Retype, exactly as they stand, the lines from the start of the data to the line that contains "R = math.radians", both ends included. Leave the pictures out.
— Start of Source material —
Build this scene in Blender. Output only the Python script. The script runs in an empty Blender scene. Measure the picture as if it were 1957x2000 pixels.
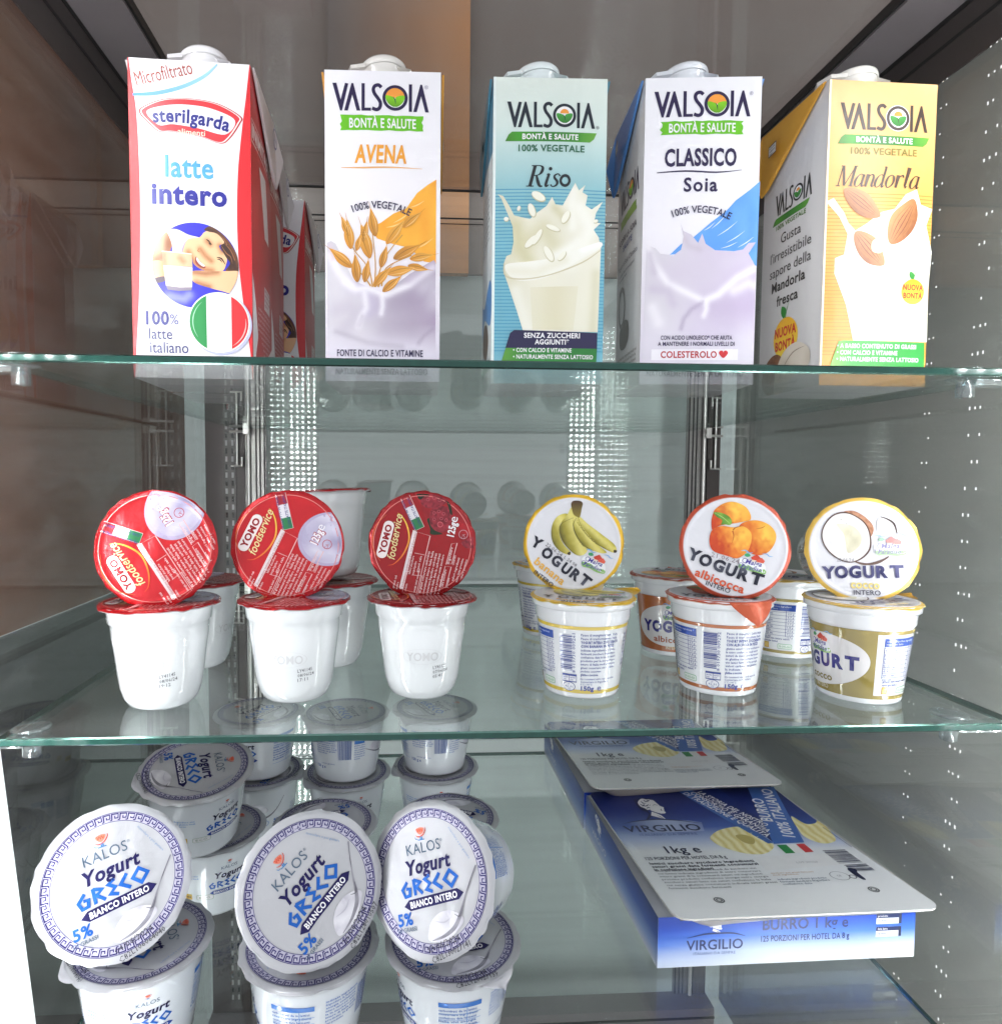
import bpy, math, random
import numpy as np
from mathutils import Vector, Matrix
from mathutils.geometry import delaunay_2d_cdt, tessellate_polygon

random.seed(7)
scene = bpy.context.scene
COL = scene.collection
R = math.radians

# ------------------------------------------------------------------ camera
cam_d = bpy.data.cameras.new("camera")
cam = bpy.data.objects.new("camera", cam_d)
COL.objects.link(cam)
scene.camera = cam
cam_d.sensor_width = 36.0
cam_d.lens = 36.0 * 1299.46 / 2000.0
cam_d.shift_x = 107.8 / 2000.0
cam_d.clip_start = 0.01
cam_d.clip_end = 50.0


def cam_matrix(yaw, pitch, roll):
    cy, sy, cp, sp, cr, sr = math.cos(yaw), math.sin(yaw), math.cos(pitch), math.sin(pitch), math.cos(roll), math.sin(roll)
    fwd = Vector((sy * cp, cy * cp, -sp))
    right = Vector((cy, -sy, 0))
    up = right.cross(fwd)
    r2 = right * cr + up * sr
    u2 = up * cr - right * sr
    m = Matrix((r2, u2, -fwd)).transposed().to_4x4()
    return m


cam.matrix_world = cam_matrix(0.0561, 0.05537, 0.005677)

# ------------------------------------------------------------------ world, exposure
world = bpy.data.worlds.new("World")
scene.world = world
world.use_nodes = True
wbg = world.node_tree.nodes["Background"]
wbg.inputs[0].default_value = (0.93, 0.96, 1.0, 1)
wbg.inputs[1].default_value = 0.86
scene.view_settings.view_transform = 'Standard'
scene.view_settings.look = 'None'
scene.view_settings.exposure = 0.26
scene.view_settings.gamma = 1.0
try:
    scene.cycles.use_denoising = True
    scene.cycles.max_bounces = 10
    scene.cycles.transparent_max_bounces = 24
    scene.cycles.glossy_bounces = 5
    scene.cycles.diffuse_bounces = 3
    scene.cycles.caustics_reflective = False
    scene.cycles.caustics_refractive = False
    scene.cycles.sample_clamp_indirect = 40.0
except Exception:
    pass
LED_STRENGTH = 106.0

# ------------------------------------------------------------------ places measured in the cabinet (metres)
Z1, Z2, Z3 = 0.0552, -0.1266, -0.3277          # tops of the three glass shelves
YF, YB = 0.321, 0.790                           # front edge of the shelves, back pane
XL, XR = -0.235, 0.375                          # side panes
SX0, SX1 = -0.1965, 0.3185                      # shelf ends
TG = 0.004                                      # glass thickness
ZT, ZB = 0.330, -0.680                          # ceiling and floor of the cabinet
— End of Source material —
The reply:
Build this scene in Blender. Output only the Python script. The script runs in an empty Blender scene. Measure the picture as if it were 1957x2000 pixels.
import bpy, math, random
import numpy as np
from mathutils import Vector, Matrix
from mathutils.geometry import delaunay_2d_cdt, tessellate_polygon

random.seed(7)
scene = bpy.context.scene
COL = scene.collection
R = math.radians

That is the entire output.